▸ **Brief**
In the entries below, find the line containing "The Blender Python script for this scene continues." and the line containing "street_lamp(-42, 633, 540, 41, 522, 'street". Copy those two lines and everything between them exactly, and only that.
>> BEGIN Records to use
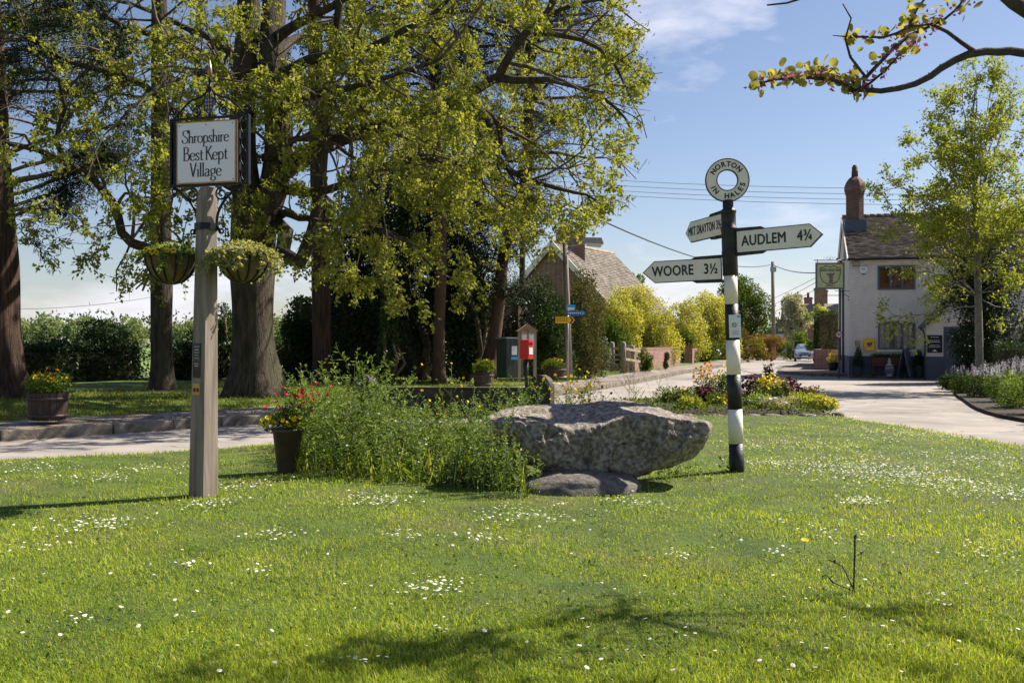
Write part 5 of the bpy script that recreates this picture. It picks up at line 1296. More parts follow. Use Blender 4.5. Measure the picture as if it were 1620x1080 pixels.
# ------------------------------------------------------------------ tall wildflowers left of the boulder
def stems(n, area, hr, zf, leafm, name_pref, root, leaf=(.03, .06), per=16, asp=.28, curve=.12, flower=None, fl_p=.3, fl_size=.03, thick=.0025, hf=None, branch=.35, droop=0):
    S = []; C = []; D = []; FC = []; sizes = []
    for k in range(n):
        x, y = area(); z = zf(x, y); h = rnd.uniform(*hr)*(hf(x, y) if hf else 1); p = Vector((x, y, z-.01)); d = Vector((rnd.gauss(0, curve), rnd.gauss(0, curve), 1)).normalized()
        nseg = 6; tips = []
        def go(p, d, h, nseg, lev):
            for i in range(nseg):
                d = (d+Vector((rnd.gauss(0, curve*.6), rnd.gauss(0, curve*.6), .03))).normalized(); q = p+d*h/nseg
                S.append((p, q, thick*(1-.1*i), thick*(1-.1*(i+1))))
                m = max(1, int(per*h/nseg/.12)) if i > 0 or lev else 1
                for e in range(m):
                    a = rnd.uniform(0, 6.283); C.append(tuple(p.lerp(q, rnd.random()))); D.append((math.cos(a), math.sin(a), rnd.uniform(.0, 1.0))); sizes.append(rnd.uniform(*leaf)*(1.15-.6*(i/nseg)))
                if lev == 0 and i >= 2 and rnd.random() < branch:
                    a = rnd.uniform(0, 6.283); go(q, Vector((math.cos(a)*.7, math.sin(a)*.7, .8)).normalized(), h*.3, 3, 1)
                p = q
            if rnd.random() < fl_p: FC.append(tuple(p))
        go(p, d, h, nseg, 0)
    segs('stems', S, leafm if False else M_stem, root, 3)
    leaves('foliage', np.array(C), np.array(D), np.array(sizes), leafm, root, asp, .1)
    if flower is not None and FC: petals(np.array(FC), rand_dirs(len(FC))+np.array([[0, -.3, .8]]), fl_size, flower, root)
M_stem = mat('green_stem', (.09, .13, .03), (.15, .18, .06), 10, .8)
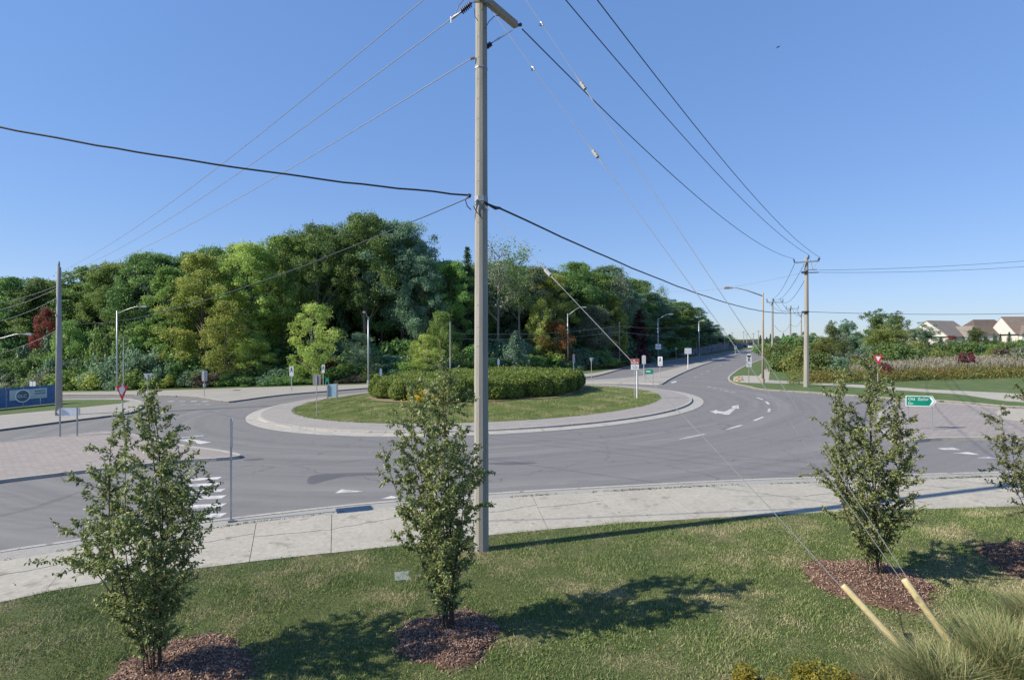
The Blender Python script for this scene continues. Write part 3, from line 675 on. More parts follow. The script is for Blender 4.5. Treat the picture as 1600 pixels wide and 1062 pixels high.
def street_lamp(px, by, ty, ex, ey, label, mat='galv', ydir=0.0, lift=0.14):
    b = base(px, by, lift); Y = b.y; o = empty('street_lamp', b, 0, label, 'street lamp', 'street lamps round the junction')
    h = (by - ty) / F * Y; k = max(1, Y / 95)
    pole_shaft(MB(), -0.2, h, 0.13 * k, 0.085 * k, 8).build('shaft', M[mat], o, True)
    MB().tube([(0, 0, 0), (0, 0, 0.5)], 0.19 * k, 8).build('base', M[mat], o)
    e = P3(ex, ey, Y + ydir) - b; s = Vector((0, 0, h - 0.35))
    m1 = s.lerp(e, 0.5) + Vector((0, 0, 0.10 * (e.z - s.z) + 0.1)); m2 = s.lerp(e, 0.8) + Vector((0, 0, 0.16 * (e.z - s.z) + 0.05))
    m2.z = min(m2.z, e.z + 0.12)
    MB().tube([s, m1, m2, e], [0.06 * k, 0.05 * k, 0.045 * k, 0.04 * k], 6).build('arm', M[mat], o, True)
    d = (e - s); d.z = 0; d = d.normalized() if d.length > 0.1 else Vector((0, -1, 0))
    a = math.atan2(d.y, d.x)
    hd = MB().box(e + d * 0.25, (0.85 * k, 0.3 * k, 0.13 * k), a); hd.box(e + d * 0.3 + Vector((0, 0, 0.09 * k)), (0.5 * k, 0.2 * k, 0.08 * k), a)
    hdo = hd.build('lamp_head', M[mat], o)
    MB().box(e + d * 0.35 + Vector((0, 0, -0.085 * k)), (0.45 * k, 0.22 * k, 0.04 * k), a).build('lens', M['lamp'], hdo)
    return o
street_lamp(183, 613, 487, 222, 479, 'tall grey street lamp behind the red yield sign, arm reaching right before dark trees')
street_lamp(575.5, 601.5, 497, 570, 488, 'grey street lamp seen end-on before the wood, left of the clipped hedge', ydir=-2.2)
street_lamp(887, 581, 491, 910, 480, 'street lamp with right-hand arm just right of the clipped hedge')
street_lamp(1028, 568, 498, 1046, 491, 'street lamp with white plate on its shaft at the low end of the retaining wall')
street_lamp(1092, 556.5, 503, 1098, 501, 'far street lamp standing before the stacked retaining wall', ydir=-1.5)
street_lamp(1192, 600.5, 459, 1141, 450, 'brown street lamp at the far corner with a long arm over the hill road', 'wood', lift=0.12)
street_lamp(-42, 633, 540, 41, 522, 'street lamp arm reaching in from beyond the picture edge over the blue fence', lift=0.15)

# ------------------------------------------------------------------ wires
def wire(a, b, sag, r, mat, label, name='power_line', cat='wire', group=None, n=26, wig=0.0):
    a, b = Vector(a), Vector(b); c = (a + b) / 2; rnd_ = random.Random(len(bpy.data.objects))
    pts = []
    for k in range(n + 1):
        t = k / n; p = a.lerp(b, t); p.z -= 4 * sag * t * (1 - t)
        if wig and 0 < k < n: p.z += rnd_.uniform(-wig, wig)
        pts.append(p - c)
    o = MB().tube(pts, r, 5, False).build(name, M[mat], None, True); o.location = c
    return tag(o, label, cat, group)
def at_main(px, py, Y): return P3(px, py, Y)
YL = lb.y
ltop = lambda dx=0, dz=0: P3(93 + dx, 432 + dz, YL)
g1 = 'power lines from the tall pole to the grey concrete pole'
wire(P3(735, -62, 12.4), ltop(1, -8), 0.75, 0.011, 'wire', 'thin power line climbing steepest out of the picture top, left of the tall pole', group=g1)
wire(P3(705, 30, 12.75), ltop(1, -2), 0.75, 0.011, 'wire', 'thin power line ending at the dark strain insulator left of the tall pole', group=g1)
wire(P3(736, 92, 12.4), ltop(1, 3), 0.75, 0.011, 'wire', 'lowest thin power line clamped to the left face of the tall pole', group=g1)
g2 = 'power lines from the tall pole to the far corner pole'
wire(P3(816, 46, 13.4), P3(1240, 404, YR - 0.2), 1.05, 0.016, 'wiredark', 'dark power line from the crossarm end down to the corner pole', group=g2)
wire(P3(800, -100, 12.3), P3(1264, 398, YR - 0.2), 0.9, 0.016, 'wiredark', 'middle dark power line crossing the sky down to the corner pole', group=g2)
wire(P3(880, -70, 12.6), P3(1281, 402, YR - 0.2), 0.9, 0.016, 'wiredark', 'rightmost dark power line crossing the sky down to the corner pole', group=g2)
wire(P3(-500, 85, 11.0), P3(733, 305, 12.3), 0.35, 0.022, 'cable', 'thick black cable from the picture edge to the tall pole', 'cable_line', 'cable', wig=0.012, n=40)
wire(P3(735, 308, 12.3), P3(97, 503, YL), 1.05, 0.012, 'wiredark', 'grey twisted cable drooping from the tall pole to the grey concrete pole', 'cable_line', 'cable', wig=0.02, n=60)
wire(P3(780, 325, 12.6), P3(1258, 487, YR - 0.2), 0.95, 0.024, 'cable', 'thick black cable drooping from the tall pole to the corner pole', 'cable_line', 'cable', wig=0.012, n=50)
wire(P3(1264, 487, YR), P3(1900, 476, 48), 0.5, 0.02, 'cable', 'thin dark cable running right from the corner pole above the bushes', 'cable_line', 'cable')
g3 = 'lines leaving the corner pole for the right'
wire(P3(1279, 422, YR), P3(2000, 360, 50), 0.8, 0.016, 'wiredark', 'upper of two thin lines running right from the corner pole', group=g3)
wire(P3(1279, 425.5, YR), P3(2000, 372, 50), 0.9, 0.016, 'wiredark', 'lower of two thin lines running right from the corner pole', group=g3)
wire(P3(1257, 425, YR), P3(1010, 450, 115), 1.2, 0.02, 'wire', 'faint line running left from the corner pole over the lamp arm')
g4 = 'power lines up the hill road'
wire(P3(1242, 411, YR), P3(1206, 466, 110), 0.9, 0.022, 'wiredark', 'left line sagging from the corner pole to the first smaller pole', group=g4)
wire(P3(1257, 412, YR), P3(1208, 467, 110), 1.3, 0.022, 'wiredark', 'middle line sagging from the corner pole to the first smaller pole', group=g4)
wire(P3(1258, 436, YR), P3(1217, 466, 110), 1.5, 0.022, 'wiredark', 'right line sagging from the corner pole to the first smaller pole', group=g4)
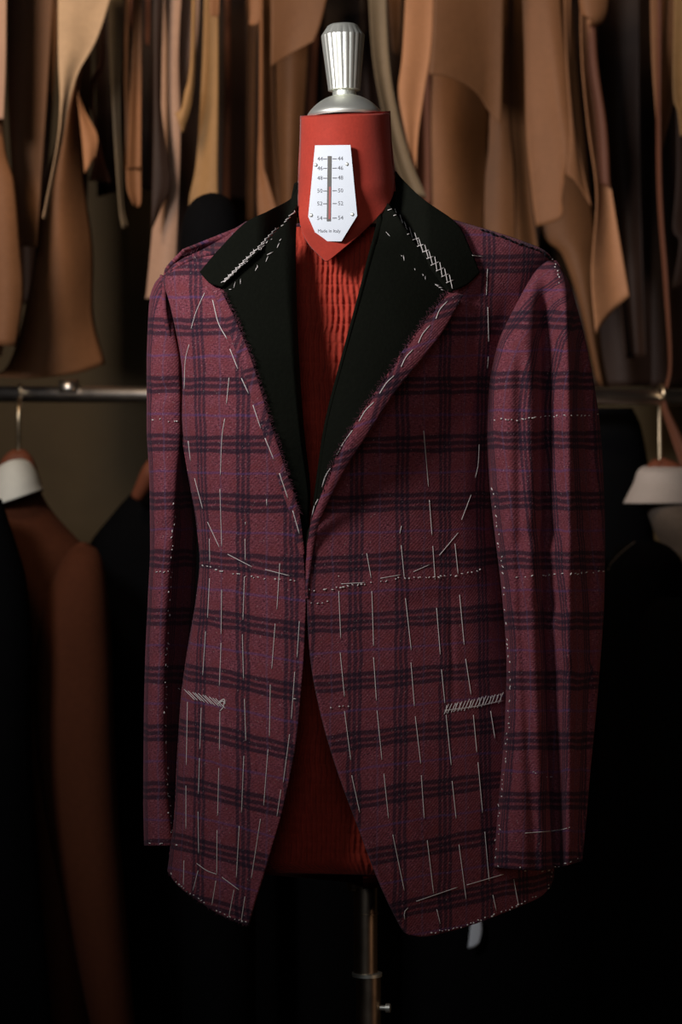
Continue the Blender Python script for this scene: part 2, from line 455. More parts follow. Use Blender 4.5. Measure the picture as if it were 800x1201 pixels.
g, U, V = coons([(352.3, 138), (351, 190), (349, 225), (352, 262), (362, 285), (380, 304)], [(458, 132.5), (461, 190), (464, 212), (457, 238), (430, 268), (386, 305)], [(352.3, 138), (405, 134.5), (458, 132.5)], [(380, 304), (383, 306), (386, 305)], 60, 80)
tb = np.clip((g[..., 1]-215)/70, 0, 1)
tb = tb*tb*(3-2*tb)
yb = neckfront(g[..., 0], g[..., 1])*(1-tb)+(form(g[..., 0], g[..., 1])+.008)*tb-.0040
yb = np.where(g[..., 1] > 262, np.minimum(yb, form(g[..., 0], g[..., 1])+.008), yb)
sheet('neck_bib', PA(g[..., 0], g[..., 1], yb), M['red'], dum, thick=.002, bv='dummy', label='smooth red bib ending in a point')
# cap and knob
neckc = Vector(P(404.5, 134, NY)); ax = Vector((-.025, .0, 1)).normalized()
prof = []
for k in range(11):
    z_ = .0215*(k/10)**.8; prof.append((max(.002, math.sqrt(max(0, .0486**2-(z_+.0271)**2))), z_))
lathe('neck_cap', [(.0395, -.004), (.0404, -.0015)]+prof, neckc, M['chrome'], dum, n=48, axis=ax, label='silver domed neck cap')
def flute(a, k):
    return 1+(.035*abs(math.sin(10*a)) if 2 <= k <= 5 else 0)
lathe('knob', [(.013, .017), (.0125, .0252), (.0168, .0256), (.0170, .0285), (.0226, .0815), (.0227, .0840), (.0165, .0945), (.0140, .0960), (.004, .0965)], neckc, M['chrome'], dum, n=120, flute=flute, axis=ax, smooth=False, label='fluted silver knob')
# size gauge plate: flat plate tangent to the neck front
def _bib(px, py):
    d = (Vector(P(px, py, 0))-Vector((0, -D, CZ))).normalized(); return _bb.ray_cast(Vector((0, -D, CZ)), d)[0]
_V, _F = BV['dummy'][0]; _bb = BVHTree.FromPolygons([tuple(v) for v in _V], _F)
_t, _b2, _l, _r = _bib(390, 176), _bib(388, 276), _bib(370, 226), _bib(410, 226)
nrm = (_r-_l).cross(_b2-_t).normalized()
if nrm.y > 0: nrm = -nrm
c0 = _bib(390, 226)
c0 = c0+nrm*(max((_bib(x_, y_)-c0).dot(nrm) for x_ in (366, 374, 390, 404, 412) for y_ in (175, 200, 226, 250, 262))+.0022)
def onplane(px, py, lift=0):
    o = Vector((0, -D, CZ)); d = Vector(P(px, py, 0))-o
    t_ = ((c0+nrm*lift)-o).dot(nrm)/d.dot(nrm); return o+d*t_
def plate_poly(name, pts, z0, z1, mat, parent, **kw):
    a = [onplane(x, y, z1) for x, y in pts]; b_ = [onplane(x, y, z0) for x, y in pts]; n = len(pts)
    F = [list(range(n)), list(range(n, 2*n))[::-1]]+[(i, i+n, (i+1) % n+n, (i+1) % n) for i in range(n)]
    return mk(name, [tuple(v) for v in a+b_], F, mat, parent, smooth=False, **kw)
pl = plate_poly('size_gauge', [(369.5, 170.5), (411, 170), (419, 253), (400.5, 283), (374, 283), (361.5, 254)], -.002, .0014, M['plate'], dum, label='white metal size gauge plate with numbers')
plate_poly('slot', [(384.3, 183), (389, 183), (388, 259.5), (383.2, 259.5)], .0012, .0019, M['slot'], pl, label='dark slot down the gauge')
plate_poly('red_indicator', [(385.9, 219), (388.2, 219), (387.6, 257), (385.3, 257)], .0018, .0023, M['slotred'], pl, label='red indicator bar in the slot')
for sx, sy in ((370.3, 193.5), (407, 192.5), (365, 252.5), (413.3, 251.5)):
    lathe('screw', [(.0019, 0), (.0019, .0009), (.0012, .0014)], onplane(sx, sy, .0013), M['chrome'], pl, n=14, axis=nrm)
uy = (onplane(390, 200)-onplane(390, 230)).normalized(); ux = (onplane(400, 226)-onplane(380, 226)).normalized()
def text(body, px, py, h, name, parent):
    cu = bpy.data.curves.new('txt', 'FONT'); cu.body = body; cu.size = 1; cu.align_x = 'CENTER'; cu.align_y = 'CENTER'; cu.extrude = .02; cu.resolution_u = 2
    o = bpy.data.objects.new('txt', cu); col.objects.link(o); bpy.context.view_layer.update()
    me = o.evaluated_get(bpy.context.evaluated_depsgraph_get()).to_mesh()
    V = [onplane(px, py, .0016)+ux*(v.co.x*h)+uy*(v.co.y*h)+nrm*(v.co.z*h*.3) for v in me.vertices]; F = [list(p.vertices) for p in me.polygons]
    bpy.data.objects.remove(o); bpy.data.curves.remove(cu)
    return mk(name, [tuple(v) for v in V], F, M['ink'], parent, smooth=False)
for k, (n_, y_) in enumerate(zip(('44', '46', '48', '50', '52', '54'), (186.5, 197.5, 209, 224, 239, 256))):
    text(n_, 375.5-.3*k*.4, y_, .0060, 'size_number', pl); text(n_, 399.3+.05*k, y_-.4, .0060, 'size_number', pl)
    plate_poly('tick', [(379, y_-.5), (383.6, y_-.5), (383.6, y_+.4), (379, y_+.4)], .0013, .0017, M['ink'], pl)
    plate_poly('tick', [(390, y_-.7), (395, y_-.7), (395, y_+.2), (390, y_+.2)], .0013, .0017, M['ink'], pl)
text('Made in Italy', 386, 271, .0048, 'plate_lettering', pl)
# pole
def pole(name, cx, r, p0, p1, mat, y=.13):
    a = P(cx, p0, y); b_ = P(cx+(p1-p0)*.012, p1, y) if p1 < 1300 else None
    z1 = a[2]; z0 = b_[2] if b_ else .03
    return lathe(name, [(r, z0-z1), (r, 0)], a, mat, dum, n=32)
pole('pole', 429, .0130, 1012, 1142, M['chrome2'])
pole('lower_pole', 432.5, .0135, 1142, 2000, M['chrome2'])
lathe('pole_ring', [(.0130, -.003), (.0165, -.0025), (.0165, .0012), (.0130, .002)], P(430.5, 1142, .13), M['chrome'], dum, n=32)
lathe('pole_ring', [(.0130, -.001), (.0136, -.0008), (.0136, .0008), (.0130, .001)], P(429.5, 1071, .13), M['chrome2'], dum, n=32)
lathe('clamp_knob', [(.002, 0), (.006, .001), (.007, .006), (.003, .009), (.003, .02)], Vector(P(409, 1039, .11)), M['chrome2'], dum, n=16, axis=(1, .6, 0))
lathe('set_screw', [(.003, 0), (.003, .006), (.005, .0062), (.005, .011)], Vector(P(446, 1182, .125)), M['chrome'], dum, n=12, axis=(1, -.2, 0))
bx_ = P(432.5, 600, .13)[0]
lathe('base', [(.17, 0), (.17, .012), (.12, .022), (.02, .04), (.014, .06)], (bx_, .13, 0), M['chrome2'], dum, n=48)

# ------------------------------------------------------------------ the jacket
jac = thing('tailored_jacket', P(410, 1085, .10), 'burgundy checked jacket, unfinished, with black lapels and white basting stitches, on the dummy', 'jacket')
def pock(x, y, x0, y0, x1, y1, w_, A):
    """soft crease along a segment"""
    dx, dy = x1-x0, y1-y0; L2 = dx*dx+dy*dy; t_ = np.clip(((x-x0)*dx+(y-y0)*dy)/L2, 0, 1)
    d = np.hypot(x-x0-t_*dx, y-y0-t_*dy); return A*np.exp(-(d/w_)**2)*np.sin(np.pi*np.clip(t_, .02, .98))
def panel_depth(x, y, side):
    d = form(x, y)-.003+.0011*noise2(x*.03, y*.012, 21)+.0007*noise2(x*.09, y*.05, 22)
    if side == 'L':
        d = d+pock(x, y, 262, 640, 264, 815, 2.6, .0028)+pock(x, y, 240, 600, 330, 680, 16, .003)
        d = d+pock(x, y, 212, 430, 300, 470, 14, .002)-pock(x, y, 250, 830, 320, 1000, 22, .005)
    else:
        d = d+pock(x, y, 527, 690, 534, 840, 3, .002)+pock(x, y, 560, 430, 480, 560, 18, .004)
        d = d-pock(x, y, 440, 880, 520, 1060, 26, .006)+pock(x, y, 590, 690, 420, 720, 14, .003)
        d = d+pock(x, y, 600, 330, 575, 440, 12, .004)
    return d
# left front (viewer's left)
g, U, V = coons([(190, 327), (201, 365), (213, 430), (214, 500), (222, 560), (231.5, 615), (234.5, 655), (230.5, 700), (220.5, 760), (212.5, 820), (207.5, 900), (204.5, 960), (196, 1022)],
                [(300, 300), (322, 450), (340, 560), (353, 620), (358, 680), (358, 730), (354, 800), (345, 880), (331, 950), (315, 1005), (300, 1052), (291, 1086)],
                [(190, 327), (205, 309), (236, 294), (262, 300), (300, 300)], [(196, 1022), (210, 1040), (240, 1062), (268, 1078), (291, 1086)], 110, 330)
x, y = g[..., 0], g[..., 1]
x = x+.5*noise2(y*.05, y*.02, 31)*(U**8)
sl = tab([(500, 0), (600, .03), (730, .15), (870, .22), (1090, .27)], y)
uvL = np.stack([arcu(x, y, 285)/1000, (y-453-sl*(x-250)+np.clip((430-y)/100, 0, 1)*4)/1000], -1)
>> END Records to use
▸ **Result**
The Blender Python script for this scene continues. Write part 3, from line 675 on. More parts follow. The script is for Blender 4.5. Treat the picture as 1600 pixels wide and 1062 pixels high.
def street_lamp(px, by, ty, ex, ey, label, mat='galv', ydir=0.0, lift=0.14):
    b = base(px, by, lift); Y = b.y; o = empty('street_lamp', b, 0, label, 'street lamp', 'street lamps round the junction')
    h = (by - ty) / F * Y; k = max(1, Y / 95)
    pole_shaft(MB(), -0.2, h, 0.13 * k, 0.085 * k, 8).build('shaft', M[mat], o, True)
    MB().tube([(0, 0, 0), (0, 0, 0.5)], 0.19 * k, 8).build('base', M[mat], o)
    e = P3(ex, ey, Y + ydir) - b; s = Vector((0, 0, h - 0.35))
    m1 = s.lerp(e, 0.5) + Vector((0, 0, 0.10 * (e.z - s.z) + 0.1)); m2 = s.lerp(e, 0.8) + Vector((0, 0, 0.16 * (e.z - s.z) + 0.05))
    m2.z = min(m2.z, e.z + 0.12)
    MB().tube([s, m1, m2, e], [0.06 * k, 0.05 * k, 0.045 * k, 0.04 * k], 6).build('arm', M[mat], o, True)
    d = (e - s); d.z = 0; d = d.normalized() if d.length > 0.1 else Vector((0, -1, 0))
    a = math.atan2(d.y, d.x)
    hd = MB().box(e + d * 0.25, (0.85 * k, 0.3 * k, 0.13 * k), a); hd.box(e + d * 0.3 + Vector((0, 0, 0.09 * k)), (0.5 * k, 0.2 * k, 0.08 * k), a)
    hdo = hd.build('lamp_head', M[mat], o)
    MB().box(e + d * 0.35 + Vector((0, 0, -0.085 * k)), (0.45 * k, 0.22 * k, 0.04 * k), a).build('lens', M['lamp'], hdo)
    return o
street_lamp(183, 613, 487, 222, 479, 'tall grey street lamp behind the red yield sign, arm reaching right before dark trees')
street_lamp(575.5, 601.5, 497, 570, 488, 'grey street lamp seen end-on before the wood, left of the clipped hedge', ydir=-2.2)
street_lamp(887, 581, 491, 910, 480, 'street lamp with right-hand arm just right of the clipped hedge')
street_lamp(1028, 568, 498, 1046, 491, 'street lamp with white plate on its shaft at the low end of the retaining wall')
street_lamp(1092, 556.5, 503, 1098, 501, 'far street lamp standing before the stacked retaining wall', ydir=-1.5)
street_lamp(1192, 600.5, 459, 1141, 450, 'brown street lamp at the far corner with a long arm over the hill road', 'wood', lift=0.12)
street_lamp(-42, 633, 540, 41, 522, 'street lamp arm reaching in from beyond the picture edge over the blue fence', lift=0.15)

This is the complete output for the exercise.